Solidarität und der Glaube stützt die Menschen

Doch nicht nur die Infrastruktur hat der Sturm zerstört, auch an vielen Menschen ist das Ereignis nicht spurlos vorübergegangen. Traumata treten auf. Misereor-Geschäftsführer Spiegel hat während seiner Reise Menschen getroffen, deren Familien komplett ausradiert wurden: "Wenn Sie deren Angehörigen begegnen, denen alles geraubt wurde, was bisher ihr Lebenssinn war - wie ist ihnen dann zu vermitteln, dass sie ihren Mut nicht verlieren und vertrauensvoll in die Zukunft blicken sollen? Das braucht Zeit", sagt er. Auch die Malteser berücksichtigen diesen Aspekt. So versuchen sie nach Angaben von Klaus Wallraf auch, gezielt auf Kinder zuzugehen: "Es ist wichtig, dass sie einfach mal unbeschwert Fußball spielen können, auf andere Gedanken kommen und so etwas wie Normalität spüren", erklärt er.

Die Helfer haben aber auch beobachtet, dass die Menschen trotz oder gerade wegen der schlimmen Ereignisse untereinander eine besondere Solidarität zeigen: "Es ist faszinierend, mit welcher Dynamik sie an den Wiederaufbau gehen", berichtet Daniel Apolinarski. Das Hilfswerk sieht die Menschen auf den Philippinen in ihrer Entwicklung sogar sehr viel weiter als die Betroffenen anderer Länder nach vergleichbar schweren Naturkatastrophen zum gleichen Zeitpunkt.

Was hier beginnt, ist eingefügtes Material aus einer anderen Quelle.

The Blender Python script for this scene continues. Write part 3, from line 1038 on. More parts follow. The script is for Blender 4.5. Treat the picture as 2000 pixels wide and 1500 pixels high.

Vielen Inselbewohnern helfe auch der Glaube: "Es gibt auf den Philippinen eine starke katholische Kirche mit einem ausgeprägten Netzwerk. Seelsorgerische Angebote sind reichlich vorhanden", sagt Apolinarski. Auch Misereor-Geschäftsführer Spiegel hat bei Gottesdiensten und Gebeten beobachtet, wie sehr der Glaube die Menschen stützt. Es herrscht also Hoffnung - auch wenn es noch Jahre dauern wird, das wieder aufzubauen, was der Sturm in wenigen Stunden zerstört hat.